GOAL OF THE EXERCISE –
Repeat the lines that follow, leaving nothing out.

GIVEN MATERIAL –
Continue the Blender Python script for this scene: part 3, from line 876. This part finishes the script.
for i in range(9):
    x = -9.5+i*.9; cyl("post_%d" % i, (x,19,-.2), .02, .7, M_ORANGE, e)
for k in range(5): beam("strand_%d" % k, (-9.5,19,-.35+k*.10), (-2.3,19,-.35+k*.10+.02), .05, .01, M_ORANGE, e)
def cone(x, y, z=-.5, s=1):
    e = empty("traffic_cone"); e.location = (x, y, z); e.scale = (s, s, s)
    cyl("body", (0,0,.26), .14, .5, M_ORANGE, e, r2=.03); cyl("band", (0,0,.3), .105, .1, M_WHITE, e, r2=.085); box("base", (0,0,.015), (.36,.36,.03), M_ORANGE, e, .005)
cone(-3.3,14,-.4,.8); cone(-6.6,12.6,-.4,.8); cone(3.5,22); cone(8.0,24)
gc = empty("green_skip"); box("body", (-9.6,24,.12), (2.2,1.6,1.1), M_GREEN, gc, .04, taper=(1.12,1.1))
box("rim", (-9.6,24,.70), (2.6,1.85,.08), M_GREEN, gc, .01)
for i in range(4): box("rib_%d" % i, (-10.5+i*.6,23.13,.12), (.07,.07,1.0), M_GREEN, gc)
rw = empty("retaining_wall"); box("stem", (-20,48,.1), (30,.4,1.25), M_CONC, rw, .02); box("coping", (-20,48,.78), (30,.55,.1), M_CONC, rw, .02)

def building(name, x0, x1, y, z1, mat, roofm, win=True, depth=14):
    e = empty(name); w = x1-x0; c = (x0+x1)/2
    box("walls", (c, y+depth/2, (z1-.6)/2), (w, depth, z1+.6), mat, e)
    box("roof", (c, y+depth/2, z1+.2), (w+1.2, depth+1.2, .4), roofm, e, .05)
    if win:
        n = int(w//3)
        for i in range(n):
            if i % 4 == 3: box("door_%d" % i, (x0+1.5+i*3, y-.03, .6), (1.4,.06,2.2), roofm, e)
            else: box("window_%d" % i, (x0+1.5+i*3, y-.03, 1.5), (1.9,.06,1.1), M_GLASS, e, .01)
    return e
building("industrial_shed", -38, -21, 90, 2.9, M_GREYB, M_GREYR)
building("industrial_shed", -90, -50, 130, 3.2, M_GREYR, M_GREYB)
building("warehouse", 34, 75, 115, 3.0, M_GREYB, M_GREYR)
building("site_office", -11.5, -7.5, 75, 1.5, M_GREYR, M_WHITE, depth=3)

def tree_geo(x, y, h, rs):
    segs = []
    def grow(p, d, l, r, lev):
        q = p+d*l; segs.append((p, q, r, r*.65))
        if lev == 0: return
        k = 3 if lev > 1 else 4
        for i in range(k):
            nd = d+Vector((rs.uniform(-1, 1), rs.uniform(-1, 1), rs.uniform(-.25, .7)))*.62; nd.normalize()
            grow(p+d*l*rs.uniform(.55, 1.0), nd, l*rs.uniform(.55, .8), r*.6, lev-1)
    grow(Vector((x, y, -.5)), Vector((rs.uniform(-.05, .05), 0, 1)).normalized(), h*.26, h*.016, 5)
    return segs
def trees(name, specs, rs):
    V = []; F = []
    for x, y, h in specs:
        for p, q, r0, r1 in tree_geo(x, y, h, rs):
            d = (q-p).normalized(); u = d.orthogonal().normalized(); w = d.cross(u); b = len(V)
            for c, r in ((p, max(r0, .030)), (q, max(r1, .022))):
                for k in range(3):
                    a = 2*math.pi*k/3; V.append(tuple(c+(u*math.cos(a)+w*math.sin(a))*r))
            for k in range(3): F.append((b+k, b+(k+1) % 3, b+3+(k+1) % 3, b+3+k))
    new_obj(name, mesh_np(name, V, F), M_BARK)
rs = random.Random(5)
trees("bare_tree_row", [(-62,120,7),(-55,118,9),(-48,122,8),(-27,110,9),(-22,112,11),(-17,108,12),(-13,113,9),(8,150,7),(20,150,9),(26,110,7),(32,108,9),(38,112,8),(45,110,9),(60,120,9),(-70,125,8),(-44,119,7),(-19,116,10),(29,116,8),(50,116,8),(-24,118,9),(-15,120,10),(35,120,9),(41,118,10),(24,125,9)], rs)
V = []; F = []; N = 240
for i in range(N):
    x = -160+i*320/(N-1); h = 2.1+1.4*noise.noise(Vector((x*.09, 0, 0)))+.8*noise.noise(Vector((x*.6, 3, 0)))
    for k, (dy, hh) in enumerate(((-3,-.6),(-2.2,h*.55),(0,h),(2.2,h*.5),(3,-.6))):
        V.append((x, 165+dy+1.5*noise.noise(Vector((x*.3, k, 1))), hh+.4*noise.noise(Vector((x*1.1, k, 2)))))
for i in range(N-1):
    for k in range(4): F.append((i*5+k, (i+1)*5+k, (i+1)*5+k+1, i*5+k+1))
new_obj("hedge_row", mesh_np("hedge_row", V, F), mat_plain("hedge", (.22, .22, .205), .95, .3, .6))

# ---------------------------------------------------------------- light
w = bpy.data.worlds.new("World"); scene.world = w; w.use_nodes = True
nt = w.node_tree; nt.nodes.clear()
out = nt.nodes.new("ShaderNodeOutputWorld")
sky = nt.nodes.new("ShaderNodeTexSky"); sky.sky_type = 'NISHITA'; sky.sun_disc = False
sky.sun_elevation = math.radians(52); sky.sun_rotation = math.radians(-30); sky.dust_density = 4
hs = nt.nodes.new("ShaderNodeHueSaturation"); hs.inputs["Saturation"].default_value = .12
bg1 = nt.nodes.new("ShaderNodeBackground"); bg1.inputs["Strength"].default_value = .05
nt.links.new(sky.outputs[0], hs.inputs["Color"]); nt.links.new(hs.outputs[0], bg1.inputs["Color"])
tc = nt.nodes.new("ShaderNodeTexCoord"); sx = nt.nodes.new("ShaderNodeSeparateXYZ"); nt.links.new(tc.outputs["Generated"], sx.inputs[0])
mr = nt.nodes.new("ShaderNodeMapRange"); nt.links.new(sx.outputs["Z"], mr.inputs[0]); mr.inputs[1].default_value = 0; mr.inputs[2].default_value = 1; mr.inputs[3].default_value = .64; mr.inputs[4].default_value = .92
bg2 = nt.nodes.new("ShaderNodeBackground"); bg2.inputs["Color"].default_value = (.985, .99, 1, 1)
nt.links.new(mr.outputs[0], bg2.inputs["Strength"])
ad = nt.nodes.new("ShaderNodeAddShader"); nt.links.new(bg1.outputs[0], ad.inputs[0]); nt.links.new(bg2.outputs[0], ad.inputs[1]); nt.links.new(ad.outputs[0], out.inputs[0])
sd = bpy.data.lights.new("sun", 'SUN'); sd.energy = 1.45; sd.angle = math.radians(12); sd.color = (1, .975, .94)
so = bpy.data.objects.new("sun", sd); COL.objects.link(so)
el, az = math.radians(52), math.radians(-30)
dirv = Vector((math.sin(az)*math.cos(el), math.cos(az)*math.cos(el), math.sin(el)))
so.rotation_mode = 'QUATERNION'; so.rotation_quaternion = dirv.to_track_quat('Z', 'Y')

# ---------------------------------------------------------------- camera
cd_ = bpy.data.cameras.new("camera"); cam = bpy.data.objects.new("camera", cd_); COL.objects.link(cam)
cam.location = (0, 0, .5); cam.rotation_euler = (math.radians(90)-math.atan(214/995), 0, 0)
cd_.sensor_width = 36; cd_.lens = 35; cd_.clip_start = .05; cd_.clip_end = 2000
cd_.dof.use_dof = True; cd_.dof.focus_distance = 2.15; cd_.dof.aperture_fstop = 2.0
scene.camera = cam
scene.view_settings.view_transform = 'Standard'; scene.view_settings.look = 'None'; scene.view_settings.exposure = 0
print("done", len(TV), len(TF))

IN RESPONSE –
Continue the Blender Python script for this scene: part 3, from line 876. This part finishes the script.
for i in range(9):
    x = -9.5+i*.9; cyl("post_%d" % i, (x,19,-.2), .02, .7, M_ORANGE, e)
for k in range(5): beam("strand_%d" % k, (-9.5,19,-.35+k*.10), (-2.3,19,-.35+k*.10+.02), .05, .01, M_ORANGE, e)
def cone(x, y, z=-.5, s=1):
    e = empty("traffic_cone"); e.location = (x, y, z); e.scale = (s, s, s)
    cyl("body", (0,0,.26), .14, .5, M_ORANGE, e, r2=.03); cyl("band", (0,0,.3), .105, .1, M_WHITE, e, r2=.085); box("base", (0,0,.015), (.36,.36,.03), M_ORANGE, e, .005)
cone(-3.3,14,-.4,.8); cone(-6.6,12.6,-.4,.8); cone(3.5,22); cone(8.0,24)
gc = empty("green_skip"); box("body", (-9.6,24,.12), (2.2,1.6,1.1), M_GREEN, gc, .04, taper=(1.12,1.1))
box("rim", (-9.6,24,.70), (2.6,1.85,.08), M_GREEN, gc, .01)
for i in range(4): box("rib_%d" % i, (-10.5+i*.6,23.13,.12), (.07,.07,1.0), M_GREEN, gc)
rw = empty("retaining_wall"); box("stem", (-20,48,.1), (30,.4,1.25), M_CONC, rw, .02); box("coping", (-20,48,.78), (30,.55,.1), M_CONC, rw, .02)

def building(name, x0, x1, y, z1, mat, roofm, win=True, depth=14):
    e = empty(name); w = x1-x0; c = (x0+x1)/2
    box("walls", (c, y+depth/2, (z1-.6)/2), (w, depth, z1+.6), mat, e)
    box("roof", (c, y+depth/2, z1+.2), (w+1.2, depth+1.2, .4), roofm, e, .05)
    if win:
        n = int(w//3)
        for i in range(n):
            if i % 4 == 3: box("door_%d" % i, (x0+1.5+i*3, y-.03, .6), (1.4,.06,2.2), roofm, e)
            else: box("window_%d" % i, (x0+1.5+i*3, y-.03, 1.5), (1.9,.06,1.1), M_GLASS, e, .01)
    return e
building("industrial_shed", -38, -21, 90, 2.9, M_GREYB, M_GREYR)
building("industrial_shed", -90, -50, 130, 3.2, M_GREYR, M_GREYB)
building("warehouse", 34, 75, 115, 3.0, M_GREYB, M_GREYR)
building("site_office", -11.5, -7.5, 75, 1.5, M_GREYR, M_WHITE, depth=3)

def tree_geo(x, y, h, rs):
    segs = []
    def grow(p, d, l, r, lev):
        q = p+d*l; segs.append((p, q, r, r*.65))
        if lev == 0: return
        k = 3 if lev > 1 else 4
        for i in range(k):
            nd = d+Vector((rs.uniform(-1, 1), rs.uniform(-1, 1), rs.uniform(-.25, .7)))*.62; nd.normalize()
            grow(p+d*l*rs.uniform(.55, 1.0), nd, l*rs.uniform(.55, .8), r*.6, lev-1)
    grow(Vector((x, y, -.5)), Vector((rs.uniform(-.05, .05), 0, 1)).normalized(), h*.26, h*.016, 5)
    return segs
def trees(name, specs, rs):
    V = []; F = []
    for x, y, h in specs:
        for p, q, r0, r1 in tree_geo(x, y, h, rs):
            d = (q-p).normalized(); u = d.orthogonal().normalized(); w = d.cross(u); b = len(V)
            for c, r in ((p, max(r0, .030)), (q, max(r1, .022))):
                for k in range(3):
                    a = 2*math.pi*k/3; V.append(tuple(c+(u*math.cos(a)+w*math.sin(a))*r))
            for k in range(3): F.append((b+k, b+(k+1) % 3, b+3+(k+1) % 3, b+3+k))
    new_obj(name, mesh_np(name, V, F), M_BARK)
rs = random.Random(5)
trees("bare_tree_row", [(-62,120,7),(-55,118,9),(-48,122,8),(-27,110,9),(-22,112,11),(-17,108,12),(-13,113,9),(8,150,7),(20,150,9),(26,110,7),(32,108,9),(38,112,8),(45,110,9),(60,120,9),(-70,125,8),(-44,119,7),(-19,116,10),(29,116,8),(50,116,8),(-24,118,9),(-15,120,10),(35,120,9),(41,118,10),(24,125,9)], rs)
V = []; F = []; N = 240
for i in range(N):
    x = -160+i*320/(N-1); h = 2.1+1.4*noise.noise(Vector((x*.09, 0, 0)))+.8*noise.noise(Vector((x*.6, 3, 0)))
    for k, (dy, hh) in enumerate(((-3,-.6),(-2.2,h*.55),(0,h),(2.2,h*.5),(3,-.6))):
        V.append((x, 165+dy+1.5*noise.noise(Vector((x*.3, k, 1))), hh+.4*noise.noise(Vector((x*1.1, k, 2)))))
for i in range(N-1):
    for k in range(4): F.append((i*5+k, (i+1)*5+k, (i+1)*5+k+1, i*5+k+1))
new_obj("hedge_row", mesh_np("hedge_row", V, F), mat_plain("hedge", (.22, .22, .205), .95, .3, .6))

# ---------------------------------------------------------------- light
w = bpy.data.worlds.new("World"); scene.world = w; w.use_nodes = True
nt = w.node_tree; nt.nodes.clear()
out = nt.nodes.new("ShaderNodeOutputWorld")
sky = nt.nodes.new("ShaderNodeTexSky"); sky.sky_type = 'NISHITA'; sky.sun_disc = False
sky.sun_elevation = math.radians(52); sky.sun_rotation = math.radians(-30); sky.dust_density = 4
hs = nt.nodes.new("ShaderNodeHueSaturation"); hs.inputs["Saturation"].default_value = .12
bg1 = nt.nodes.new("ShaderNodeBackground"); bg1.inputs["Strength"].default_value = .05
nt.links.new(sky.outputs[0], hs.inputs["Color"]); nt.links.new(hs.outputs[0], bg1.inputs["Color"])
tc = nt.nodes.new("ShaderNodeTexCoord"); sx = nt.nodes.new("ShaderNodeSeparateXYZ"); nt.links.new(tc.outputs["Generated"], sx.inputs[0])
mr = nt.nodes.new("ShaderNodeMapRange"); nt.links.new(sx.outputs["Z"], mr.inputs[0]); mr.inputs[1].default_value = 0; mr.inputs[2].default_value = 1; mr.inputs[3].default_value = .64; mr.inputs[4].default_value = .92
bg2 = nt.nodes.new("ShaderNodeBackground"); bg2.inputs["Color"].default_value = (.985, .99, 1, 1)
nt.links.new(mr.outputs[0], bg2.inputs["Strength"])
ad = nt.nodes.new("ShaderNodeAddShader"); nt.links.new(bg1.outputs[0], ad.inputs[0]); nt.links.new(bg2.outputs[0], ad.inputs[1]); nt.links.new(ad.outputs[0], out.inputs[0])
sd = bpy.data.lights.new("sun", 'SUN'); sd.energy = 1.45; sd.angle = math.radians(12); sd.color = (1, .975, .94)
so = bpy.data.objects.new("sun", sd); COL.objects.link(so)
el, az = math.radians(52), math.radians(-30)
dirv = Vector((math.sin(az)*math.cos(el), math.cos(az)*math.cos(el), math.sin(el)))
so.rotation_mode = 'QUATERNION'; so.rotation_quaternion = dirv.to_track_quat('Z', 'Y')

# ---------------------------------------------------------------- camera
cd_ = bpy.data.cameras.new("camera"); cam = bpy.data.objects.new("camera", cd_); COL.objects.link(cam)
cam.location = (0, 0, .5); cam.rotation_euler = (math.radians(90)-math.atan(214/995), 0, 0)
cd_.sensor_width = 36; cd_.lens = 35; cd_.clip_start = .05; cd_.clip_end = 2000
cd_.dof.use_dof = True; cd_.dof.focus_distance = 2.15; cd_.dof.aperture_fstop = 2.0
scene.camera = cam
scene.view_settings.view_transform = 'Standard'; scene.view_settings.look = 'None'; scene.view_settings.exposure = 0
print("done", len(TV), len(TF))